Merci de nous recevoir. La CFTC a déjà eu l'occasion, notamment lors de la grande conférence sociale de juillet dernier, de donner un avis favorable au principe de la réforme territoriale. Notre pays a besoin de clarifier les compétences de ses territoires pour une meilleure administration, lisible par les citoyens et les 1,8 million d'agents territoriaux chargés de la faire fonctionner. Mais à quel prix ? Nous sommes nombreux à ne pas y voir clair, et la présentation en trois tronçons législatifs successifs ne nous aide pas. Mme Lebranchu était favorable à une seule loi.
Le mille-feuille reste peu lisible, et n'a pas profité du choc de simplification - nous saluons à ce propos les récentes déclarations du président du Sénat M. Gérard Larcher en faveur de la clarification des compétences. Le mauvais exemple de la métropole lyonnaise renforce nos craintes : la loi devait préciser le régime des agents, mais à quelques semaines de la mise en oeuvre du nouveau dispositif, les agents du conseil général du Rhône ne savent toujours pas quel sera leur avenir. Alors que ces changements ont des conséquences directes sur la vie familiale, la mobilité fonctionnelle, l'organisation du temps de travail, le droit syndical, les avantages sociaux - parfois durement négociés - M. Gérard Collomb a indiqué qu'il n'avait « pas les moyens de préserver le régime antérieur des agents » - dont le coût a été évalué à 20 millions d'euros pour la métropole.
Les agents territoriaux sont à 75 % des cadres de catégorie C, dont la rémunération est souvent très proche du Smic, les fonctionnaires n'étant pas tous privilégiés. Certains perdront, selon leurs calculs, presque un mois de traitement. Est-ce la réforme que vous nous proposez ? La mise en oeuvre du premier volet de la réforme territoriale tourne au fiasco. Marseille Métropole demain, le Grand Paris et ses sous-territoires après-demain, préparent de nouvelles usines à gaz.

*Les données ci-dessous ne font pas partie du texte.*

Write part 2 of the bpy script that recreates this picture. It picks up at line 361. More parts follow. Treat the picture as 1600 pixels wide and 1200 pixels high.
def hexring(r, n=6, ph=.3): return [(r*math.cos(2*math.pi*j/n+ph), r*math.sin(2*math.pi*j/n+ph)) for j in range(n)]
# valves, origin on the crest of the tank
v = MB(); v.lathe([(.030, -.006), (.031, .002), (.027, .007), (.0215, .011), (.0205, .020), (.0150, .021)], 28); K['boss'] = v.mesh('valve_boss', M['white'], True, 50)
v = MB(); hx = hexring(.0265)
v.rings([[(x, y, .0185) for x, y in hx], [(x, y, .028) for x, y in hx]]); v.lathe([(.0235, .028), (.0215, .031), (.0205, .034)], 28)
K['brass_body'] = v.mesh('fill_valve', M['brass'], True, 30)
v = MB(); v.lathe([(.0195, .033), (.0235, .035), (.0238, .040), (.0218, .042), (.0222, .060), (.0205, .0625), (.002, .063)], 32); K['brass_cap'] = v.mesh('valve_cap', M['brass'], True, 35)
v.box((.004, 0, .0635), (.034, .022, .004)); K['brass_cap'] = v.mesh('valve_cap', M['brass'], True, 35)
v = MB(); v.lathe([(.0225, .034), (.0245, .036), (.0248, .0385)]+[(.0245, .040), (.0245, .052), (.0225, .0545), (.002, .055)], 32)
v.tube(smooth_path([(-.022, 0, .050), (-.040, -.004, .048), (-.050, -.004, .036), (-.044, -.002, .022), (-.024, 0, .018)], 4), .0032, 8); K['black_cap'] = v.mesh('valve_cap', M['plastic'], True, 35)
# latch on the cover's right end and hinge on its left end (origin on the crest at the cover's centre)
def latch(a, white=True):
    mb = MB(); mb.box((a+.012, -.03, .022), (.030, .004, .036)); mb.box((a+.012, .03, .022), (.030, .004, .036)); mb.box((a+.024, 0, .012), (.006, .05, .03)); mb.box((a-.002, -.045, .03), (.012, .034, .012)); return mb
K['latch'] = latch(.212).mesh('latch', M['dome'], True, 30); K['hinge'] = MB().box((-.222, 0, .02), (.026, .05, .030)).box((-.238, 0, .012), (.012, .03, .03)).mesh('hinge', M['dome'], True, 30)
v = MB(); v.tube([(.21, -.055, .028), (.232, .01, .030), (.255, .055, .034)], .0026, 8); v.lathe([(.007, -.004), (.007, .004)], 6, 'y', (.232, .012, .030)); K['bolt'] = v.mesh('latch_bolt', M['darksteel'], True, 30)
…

Pour les régions, nous craignons le pire.
Nous ne rentrerons pas dans le débat politique entre élus locaux, car c'est votre prérogative. Nous pensons plutôt aux agents publics qui font tourner les services publics. Combien seront concernés à terme par les différents volets de la réforme ? Sans doute des centaines de milliers, dont un quart ou un tiers de contractuels. Or ils n'y sont pas associés ! Et comment pourraient-ils l'être lorsque les informations d'un jour sont démenties le lendemain, que le puzzle est monté, démonté, remonté autrement, et que la complexité des régimes juridiques s'accroît ? Nous applaudissons à la fusion de collectivités pour un meilleur service rendu à la population, mais quid des doublons de postes, quid des cadres dont les fonctions d'encadrement croîtront, quid des agents mis au placard et des risques psycho-sociaux qui vont avec ? La mutualisation des services implique certes la diminution des effectifs, mais selon quel protocole procéder à cette saignée ? Il aurait été préférable de se poser toutes ces questions plus tôt...
Les mobilités peuvent certes être un accélérateur de carrière pour ceux qui sauront saisir les opportunités, mais les agents de catégorie C - largement majoritaires - privilégient leur lieu de vie et leurs choix familiaux : quel accompagnement, quel plan de formation, quelles compensations à la mobilité a-t-on prévu pour eux ? Certains articles du texte seraient de nature à nous rassurer, mais l'expérience en la matière n'incite pas à la confiance... Car non seulement les agents publics sont depuis plusieurs années la première variable d'ajustement - les études montrent que leur pouvoir d'achat est en berne - mais ils vont se voir imposer des changements à l'impact très lourd sur leur carrière et leur vie.
Pour ces raisons, nous appelons les parlementaires à intégrer dans la loi les mesures d'accompagnement social indispensables à la mutation nécessaire de nos territoires, dont les agents publics territoriaux vont être les premiers à subir le choc alors qu'ils devront en même temps en être les moteurs.